すべての労働者について作成義務があり、氏名、性別、賃金計算期間、労働日数、労働時間数、時間外と休日と深夜の各労働時間数、基本給と各手当の額、控除した額(保険料や税金、労使協定で控除するものなど)に記載が必要になります。

保存期間は、最後の記入した日から3年間です。

→注意点は、時間外、休日、深夜の各労働時間数・その額をしっかりと区別して記載する必要があります。

 

■出勤簿

法律の中では明記されていませんが、ガイドラインで重要な書類と明記されています。記入事項は、氏名、出勤日、始業終業時刻、休憩と残業時間になります。

→注意点は、出勤日の押印だけでなく、時刻までしっかりと記載し、賃金台帳と同様に最低でも3年間の保存を推奨します。

 

■年次有給休暇管理簿

平成31年より、新しく作成が義務付けされました。記入事項は労働者ごとの付与日、付与日数、取得日になります。

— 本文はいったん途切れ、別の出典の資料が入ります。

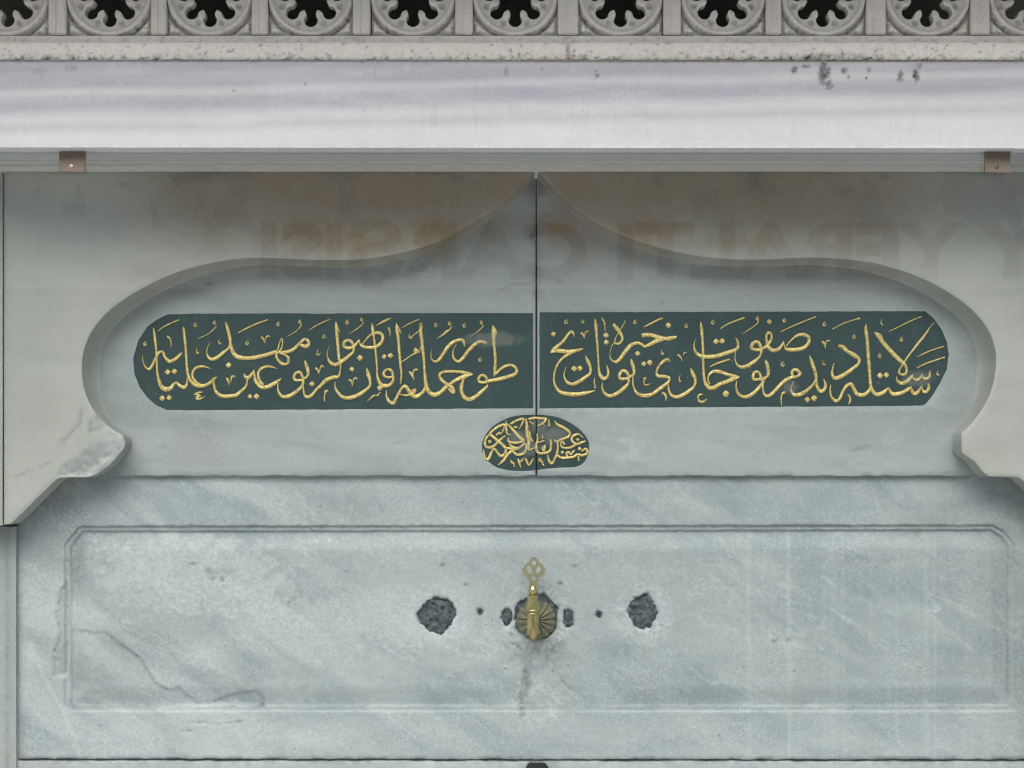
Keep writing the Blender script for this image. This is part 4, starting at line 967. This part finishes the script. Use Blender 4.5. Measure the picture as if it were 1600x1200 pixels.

保存期間は、当該年次有給休暇期間の満了日より5年間です。

→注意点は、取得した日や付与した日が●月でなく、令和●年●月●日部分まで正確に記載し、管理する必要があります。

 

労働基準法の改正により令和2年4月より保存義務の期間が3年から5年に延長されています。ただし、経過措置により当分の間は3年間のままとされています。年次有給休暇の管理簿は5年になります。

 

その他にも、雇入れ・退職に関する書類、災害補償に関する書類、その他労働関係の重要書類は5年間(当分の間は3年間)の保存義務があります。

 

データ保存でされている会社が多くなり、消去しない限り半永久的に保存されたままかと思います。実務上、保存期間以上に残している場合も散見されますが、退職者の個人情報(マイナンバーや健康診断結果)が残ったままの状態も考えられますので、その点もご留意ください。